Because naturally, among this hale collection, the first-timers are considered the front-runners. Expect this to be one of the bellwether awards for Guillermo del Toro’s The Shape of Water, the kind of acknowledgement that undergirds broader Academy support.  

The Prediction: The Shape of Water

The Upset Bet: Blade Runner 2049

Original Score

Dunkirk, Hans Zimmer
Phantom Thread, Jonny Greenwood
The Shape of Water, Alexandre Desplat
Star Wars: The Last Jedi, John Williams
Three Billboards Outside Ebbing, Missouri, Carter Burwell 

For reasons that are unclear to me, nine-time nominee and one-time winner (for his Debussy-inspired score for Wes Anderson’s The Grand Budapest Hotel) Desplat is considered the breakaway favorite in this race. Desplat is much admired among Academy voters—though not as admired as Zimmer, who is on his 11th nomination, or Williams, on his 46th (!!). Desplat’s score for del Toro’s film is … fine. The whistling, deep-sea sonar title composition is a memorable callback to the eerie theremin scores of the 1950s sci-fi and monster movies to which the Mexican director is paying homage. But if there is a category in which Paul Thomas Anderson’s Phantom Thread should sneak off with a win among its six nominations, it should be this one.

This is Greenwood’s seventh score, and fourth consecutive for PTA. (His terrifying work for 2007’s There Will Be Blood was foolishly disqualified on a technicality and easily could have won that year.) And what he does with it is a dazzling fusion of the baroque classicism of Bach with modernist, marching zing of Steve Reich. It’s a heavyweight, style-redefining work—gentle when it should thrum and pounding when you think it will pull back. I don’t expect a win, but perhaps recent victories for Trent Reznor and Atticus Ross, Ennio Morricone, and, well, Desplat, could signal otherwise. More likely, Greenwood is this year’s Mica Levi, a rock-world upstart building a résumé with the Academy. I’m pulling for Greenwood, though I admit, I’m not exactly rational on the subject.

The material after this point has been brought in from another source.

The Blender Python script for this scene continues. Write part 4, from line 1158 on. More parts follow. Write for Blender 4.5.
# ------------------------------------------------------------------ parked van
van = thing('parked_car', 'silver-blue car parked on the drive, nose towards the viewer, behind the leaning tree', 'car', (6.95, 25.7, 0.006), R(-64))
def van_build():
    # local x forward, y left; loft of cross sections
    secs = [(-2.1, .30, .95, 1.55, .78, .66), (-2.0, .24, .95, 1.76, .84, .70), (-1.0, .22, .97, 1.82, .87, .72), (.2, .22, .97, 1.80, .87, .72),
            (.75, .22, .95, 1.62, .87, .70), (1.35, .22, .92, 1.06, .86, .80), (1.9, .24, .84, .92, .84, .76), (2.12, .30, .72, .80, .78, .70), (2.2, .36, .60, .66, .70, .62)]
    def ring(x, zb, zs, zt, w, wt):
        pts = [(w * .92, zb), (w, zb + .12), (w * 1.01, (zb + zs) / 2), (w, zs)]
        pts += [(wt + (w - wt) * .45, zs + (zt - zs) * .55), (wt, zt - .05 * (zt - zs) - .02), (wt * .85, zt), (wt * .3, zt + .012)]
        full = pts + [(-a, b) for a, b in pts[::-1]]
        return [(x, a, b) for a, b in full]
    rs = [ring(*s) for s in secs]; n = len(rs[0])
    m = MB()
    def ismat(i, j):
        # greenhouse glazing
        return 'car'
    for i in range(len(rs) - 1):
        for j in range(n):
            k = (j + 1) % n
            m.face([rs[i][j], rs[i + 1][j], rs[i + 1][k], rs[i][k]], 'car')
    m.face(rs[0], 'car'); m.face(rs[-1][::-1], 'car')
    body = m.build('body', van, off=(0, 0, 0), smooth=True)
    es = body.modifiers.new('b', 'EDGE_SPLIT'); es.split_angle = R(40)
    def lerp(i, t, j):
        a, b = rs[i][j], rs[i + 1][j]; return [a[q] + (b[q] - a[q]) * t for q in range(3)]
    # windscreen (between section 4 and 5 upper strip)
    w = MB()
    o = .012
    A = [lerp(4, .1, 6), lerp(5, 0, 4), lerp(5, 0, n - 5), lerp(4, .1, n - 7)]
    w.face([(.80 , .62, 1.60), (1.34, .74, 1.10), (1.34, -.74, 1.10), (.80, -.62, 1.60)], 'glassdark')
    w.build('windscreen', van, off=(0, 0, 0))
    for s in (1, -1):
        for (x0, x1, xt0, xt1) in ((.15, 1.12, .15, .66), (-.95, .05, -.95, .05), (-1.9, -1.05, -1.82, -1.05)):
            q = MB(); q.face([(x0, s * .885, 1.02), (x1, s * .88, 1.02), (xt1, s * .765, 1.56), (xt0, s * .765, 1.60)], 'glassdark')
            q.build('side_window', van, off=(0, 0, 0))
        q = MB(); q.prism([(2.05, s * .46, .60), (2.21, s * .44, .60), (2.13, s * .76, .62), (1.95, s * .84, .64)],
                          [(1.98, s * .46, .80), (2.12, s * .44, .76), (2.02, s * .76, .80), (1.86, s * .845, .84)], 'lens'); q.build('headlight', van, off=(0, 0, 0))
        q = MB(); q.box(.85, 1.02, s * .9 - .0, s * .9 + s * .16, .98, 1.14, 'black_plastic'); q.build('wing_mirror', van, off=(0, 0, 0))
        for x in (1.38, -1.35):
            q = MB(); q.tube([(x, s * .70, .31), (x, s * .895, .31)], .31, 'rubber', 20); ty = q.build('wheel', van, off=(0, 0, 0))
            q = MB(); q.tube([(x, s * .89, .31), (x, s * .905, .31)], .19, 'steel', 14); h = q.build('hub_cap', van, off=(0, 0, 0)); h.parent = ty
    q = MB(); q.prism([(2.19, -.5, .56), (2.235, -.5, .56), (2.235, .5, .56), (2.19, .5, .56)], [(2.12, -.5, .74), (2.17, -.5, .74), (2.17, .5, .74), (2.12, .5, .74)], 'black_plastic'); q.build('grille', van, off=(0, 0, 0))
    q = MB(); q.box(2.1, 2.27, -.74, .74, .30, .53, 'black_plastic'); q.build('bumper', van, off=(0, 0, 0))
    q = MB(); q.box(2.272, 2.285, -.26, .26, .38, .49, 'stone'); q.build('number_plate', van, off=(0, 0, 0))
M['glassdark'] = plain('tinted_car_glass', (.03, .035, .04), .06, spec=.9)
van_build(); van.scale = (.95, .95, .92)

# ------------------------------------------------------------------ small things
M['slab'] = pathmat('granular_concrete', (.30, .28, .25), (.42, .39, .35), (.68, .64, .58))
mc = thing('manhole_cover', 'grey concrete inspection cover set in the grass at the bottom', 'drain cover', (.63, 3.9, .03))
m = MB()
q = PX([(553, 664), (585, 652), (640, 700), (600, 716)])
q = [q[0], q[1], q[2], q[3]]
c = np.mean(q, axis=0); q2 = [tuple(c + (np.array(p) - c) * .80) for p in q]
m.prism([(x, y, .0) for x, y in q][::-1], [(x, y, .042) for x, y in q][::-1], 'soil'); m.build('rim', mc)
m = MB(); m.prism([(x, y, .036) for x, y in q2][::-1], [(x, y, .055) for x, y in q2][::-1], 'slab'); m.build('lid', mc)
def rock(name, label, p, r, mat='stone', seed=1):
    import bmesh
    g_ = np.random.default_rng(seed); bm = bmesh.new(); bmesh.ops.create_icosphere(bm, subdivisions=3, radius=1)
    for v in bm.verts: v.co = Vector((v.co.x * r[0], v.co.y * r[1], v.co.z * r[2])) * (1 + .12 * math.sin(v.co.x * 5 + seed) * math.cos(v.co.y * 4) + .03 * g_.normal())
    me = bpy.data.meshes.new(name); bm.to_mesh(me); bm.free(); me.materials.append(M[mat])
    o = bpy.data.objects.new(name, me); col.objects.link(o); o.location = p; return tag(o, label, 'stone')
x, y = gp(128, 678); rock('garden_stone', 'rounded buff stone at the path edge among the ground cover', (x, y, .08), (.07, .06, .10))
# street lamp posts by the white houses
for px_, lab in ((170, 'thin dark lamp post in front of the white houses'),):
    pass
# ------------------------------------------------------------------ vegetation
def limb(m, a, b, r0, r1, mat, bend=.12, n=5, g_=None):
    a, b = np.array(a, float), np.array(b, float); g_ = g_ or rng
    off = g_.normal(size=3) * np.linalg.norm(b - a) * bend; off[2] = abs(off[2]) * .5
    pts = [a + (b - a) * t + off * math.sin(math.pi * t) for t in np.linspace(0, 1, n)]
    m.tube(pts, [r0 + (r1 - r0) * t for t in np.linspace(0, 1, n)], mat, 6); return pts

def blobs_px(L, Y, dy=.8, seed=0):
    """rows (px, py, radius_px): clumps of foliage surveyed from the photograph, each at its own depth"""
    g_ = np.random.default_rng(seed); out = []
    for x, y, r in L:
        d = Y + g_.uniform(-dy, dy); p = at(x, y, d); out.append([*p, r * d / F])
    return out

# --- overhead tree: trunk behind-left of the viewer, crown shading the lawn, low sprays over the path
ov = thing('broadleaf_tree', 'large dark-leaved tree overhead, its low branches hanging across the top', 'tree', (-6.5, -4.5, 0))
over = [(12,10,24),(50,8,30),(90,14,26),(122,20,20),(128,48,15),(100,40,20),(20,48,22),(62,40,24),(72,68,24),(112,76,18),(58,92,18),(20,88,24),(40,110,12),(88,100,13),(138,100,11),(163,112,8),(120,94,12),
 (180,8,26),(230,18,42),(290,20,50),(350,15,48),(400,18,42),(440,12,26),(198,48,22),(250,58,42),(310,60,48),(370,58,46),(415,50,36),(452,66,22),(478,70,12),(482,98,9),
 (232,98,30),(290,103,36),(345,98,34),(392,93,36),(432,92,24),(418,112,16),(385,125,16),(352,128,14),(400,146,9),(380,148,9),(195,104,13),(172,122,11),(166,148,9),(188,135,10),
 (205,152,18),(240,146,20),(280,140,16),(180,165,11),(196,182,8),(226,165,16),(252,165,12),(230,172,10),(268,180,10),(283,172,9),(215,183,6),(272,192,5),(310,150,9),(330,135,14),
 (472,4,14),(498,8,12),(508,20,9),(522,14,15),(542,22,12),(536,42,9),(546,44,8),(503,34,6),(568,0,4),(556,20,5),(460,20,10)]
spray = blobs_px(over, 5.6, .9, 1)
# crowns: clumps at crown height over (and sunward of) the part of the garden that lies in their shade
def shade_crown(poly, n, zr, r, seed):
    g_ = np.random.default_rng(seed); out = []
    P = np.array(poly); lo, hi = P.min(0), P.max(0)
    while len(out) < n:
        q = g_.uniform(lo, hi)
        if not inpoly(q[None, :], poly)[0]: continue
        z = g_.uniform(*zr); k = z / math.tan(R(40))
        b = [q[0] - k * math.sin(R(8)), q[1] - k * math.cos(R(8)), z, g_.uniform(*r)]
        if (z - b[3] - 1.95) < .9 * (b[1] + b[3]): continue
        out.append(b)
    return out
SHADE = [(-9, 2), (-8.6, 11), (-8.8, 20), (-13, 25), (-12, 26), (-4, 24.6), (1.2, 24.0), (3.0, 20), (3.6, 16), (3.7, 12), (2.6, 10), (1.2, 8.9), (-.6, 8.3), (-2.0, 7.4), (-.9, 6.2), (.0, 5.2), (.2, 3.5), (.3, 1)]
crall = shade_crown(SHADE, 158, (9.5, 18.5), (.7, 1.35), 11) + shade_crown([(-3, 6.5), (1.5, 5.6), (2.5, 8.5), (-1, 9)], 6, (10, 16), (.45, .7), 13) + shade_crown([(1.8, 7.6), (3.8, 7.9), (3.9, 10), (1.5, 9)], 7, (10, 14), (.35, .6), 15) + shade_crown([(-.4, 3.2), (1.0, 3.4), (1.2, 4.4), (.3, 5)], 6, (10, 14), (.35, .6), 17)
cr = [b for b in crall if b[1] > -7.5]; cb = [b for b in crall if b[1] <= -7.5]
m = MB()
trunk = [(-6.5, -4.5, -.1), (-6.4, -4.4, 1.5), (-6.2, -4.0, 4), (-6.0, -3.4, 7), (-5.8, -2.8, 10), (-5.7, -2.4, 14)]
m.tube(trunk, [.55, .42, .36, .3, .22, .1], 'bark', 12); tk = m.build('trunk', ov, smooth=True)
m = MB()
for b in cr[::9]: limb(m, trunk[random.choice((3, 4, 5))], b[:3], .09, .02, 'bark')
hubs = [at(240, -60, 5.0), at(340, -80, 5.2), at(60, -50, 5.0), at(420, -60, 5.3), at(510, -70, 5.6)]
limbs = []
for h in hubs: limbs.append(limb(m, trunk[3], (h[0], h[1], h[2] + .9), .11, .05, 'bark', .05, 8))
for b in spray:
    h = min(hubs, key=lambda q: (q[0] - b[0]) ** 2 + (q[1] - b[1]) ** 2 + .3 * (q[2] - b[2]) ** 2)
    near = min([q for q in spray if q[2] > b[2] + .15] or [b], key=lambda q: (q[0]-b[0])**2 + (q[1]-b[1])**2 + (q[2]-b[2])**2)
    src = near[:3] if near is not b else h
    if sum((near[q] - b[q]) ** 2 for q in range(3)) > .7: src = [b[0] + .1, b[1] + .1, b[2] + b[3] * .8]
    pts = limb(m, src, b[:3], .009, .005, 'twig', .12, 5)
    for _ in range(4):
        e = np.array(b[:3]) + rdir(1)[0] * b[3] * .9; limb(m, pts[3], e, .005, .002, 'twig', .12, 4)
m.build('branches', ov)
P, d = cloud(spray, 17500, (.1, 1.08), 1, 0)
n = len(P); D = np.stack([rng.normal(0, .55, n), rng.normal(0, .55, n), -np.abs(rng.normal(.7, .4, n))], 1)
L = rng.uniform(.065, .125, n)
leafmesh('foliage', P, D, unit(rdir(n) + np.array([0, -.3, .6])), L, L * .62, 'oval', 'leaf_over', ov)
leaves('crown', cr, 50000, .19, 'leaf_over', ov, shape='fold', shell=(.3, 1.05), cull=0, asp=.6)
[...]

The Prediction: The Shape of Water

The Upset Bet: Phantom Thread 

Original Song

“Mighty River” from Mudbound, Mary J. Blige, Raphael Saadiq, Taura Stinson
“Mystery of Love” from Call Me by Your Name, Sufjan Stevens
“Remember Me” from Coco, Kristen Anderson-Lopez, Robert Lopez
“Stand Up for Something” from Marshall, Diane Warren, Common
“This Is Me” from The Greatest Showman, Benj Pasek, Justin Paul

Hello to the worst category, routinely, in Oscars history. Betting on this one is a surefire way to lose cash and feel terrible about the Oscars. By all accounts, Anderson-Lopez and Lopez should carefully walk away with their second Academy Award (after their 2014 win for Frozen). Their songs in Coco are clever, vital, and serve the film’s story with an elegance and charm. Some will cape for Stevens’s whispery mewling, but the real threat is the increasingly seen, confoundingly beloved The Greatest Showman, which just might wriggle its way into a win at the last minute. I’m sticking with Pixar, but warily and with no cash in hand. 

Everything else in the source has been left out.